>> begin Data shown

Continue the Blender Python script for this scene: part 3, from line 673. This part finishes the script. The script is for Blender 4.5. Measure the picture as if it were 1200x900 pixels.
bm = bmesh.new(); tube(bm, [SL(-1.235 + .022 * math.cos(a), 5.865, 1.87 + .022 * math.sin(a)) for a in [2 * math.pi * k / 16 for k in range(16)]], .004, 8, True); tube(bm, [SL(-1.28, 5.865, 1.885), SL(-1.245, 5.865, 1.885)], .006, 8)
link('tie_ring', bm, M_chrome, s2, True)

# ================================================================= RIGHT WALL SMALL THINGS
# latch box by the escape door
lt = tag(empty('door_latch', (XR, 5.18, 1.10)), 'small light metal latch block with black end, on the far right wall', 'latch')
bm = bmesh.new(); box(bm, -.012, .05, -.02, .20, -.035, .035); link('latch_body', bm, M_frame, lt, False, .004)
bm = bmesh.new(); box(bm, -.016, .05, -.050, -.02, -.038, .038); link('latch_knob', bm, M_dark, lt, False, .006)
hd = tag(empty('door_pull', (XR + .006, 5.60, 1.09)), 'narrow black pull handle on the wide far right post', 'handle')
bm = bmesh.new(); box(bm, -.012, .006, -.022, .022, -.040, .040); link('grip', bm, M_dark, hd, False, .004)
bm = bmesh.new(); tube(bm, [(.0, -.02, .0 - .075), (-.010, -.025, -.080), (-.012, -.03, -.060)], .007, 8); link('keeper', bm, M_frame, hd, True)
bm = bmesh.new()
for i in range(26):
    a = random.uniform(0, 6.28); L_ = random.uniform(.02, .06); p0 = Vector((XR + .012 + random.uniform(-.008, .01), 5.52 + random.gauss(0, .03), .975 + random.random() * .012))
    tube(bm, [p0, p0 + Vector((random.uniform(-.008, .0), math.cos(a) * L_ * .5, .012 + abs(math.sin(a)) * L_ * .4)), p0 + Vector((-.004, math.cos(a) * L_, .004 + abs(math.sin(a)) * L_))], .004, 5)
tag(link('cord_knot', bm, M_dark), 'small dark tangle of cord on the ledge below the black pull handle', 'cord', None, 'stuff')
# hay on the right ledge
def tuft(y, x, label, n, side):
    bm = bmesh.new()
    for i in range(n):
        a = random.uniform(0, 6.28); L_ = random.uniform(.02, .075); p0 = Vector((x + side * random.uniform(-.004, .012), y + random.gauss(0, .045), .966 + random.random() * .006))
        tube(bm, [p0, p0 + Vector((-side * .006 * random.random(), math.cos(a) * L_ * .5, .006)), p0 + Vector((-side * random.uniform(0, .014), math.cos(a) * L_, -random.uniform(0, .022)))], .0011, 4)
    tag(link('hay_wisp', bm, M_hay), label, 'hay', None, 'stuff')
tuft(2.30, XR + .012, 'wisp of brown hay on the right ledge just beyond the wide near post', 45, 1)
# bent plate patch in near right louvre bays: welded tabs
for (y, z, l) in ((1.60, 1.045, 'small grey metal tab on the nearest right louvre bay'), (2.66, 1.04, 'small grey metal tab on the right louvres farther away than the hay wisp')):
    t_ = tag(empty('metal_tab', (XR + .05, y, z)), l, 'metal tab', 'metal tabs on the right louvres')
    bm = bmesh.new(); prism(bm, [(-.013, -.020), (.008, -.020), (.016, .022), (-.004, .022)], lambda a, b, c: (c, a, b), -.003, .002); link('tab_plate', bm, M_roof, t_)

>> end Data shown

### What you should do
Only the lines from the beginning of the material to the line containing "link('tie_ring', bm, M_chrome, s2, True)" should be echoed, verbatim and in full.

### Result of the exercise
Continue the Blender Python script for this scene: part 3, from line 673. This part finishes the script. The script is for Blender 4.5. Measure the picture as if it were 1200x900 pixels.
bm = bmesh.new(); tube(bm, [SL(-1.235 + .022 * math.cos(a), 5.865, 1.87 + .022 * math.sin(a)) for a in [2 * math.pi * k / 16 for k in range(16)]], .004, 8, True); tube(bm, [SL(-1.28, 5.865, 1.885), SL(-1.245, 5.865, 1.885)], .006, 8)
link('tie_ring', bm, M_chrome, s2, True)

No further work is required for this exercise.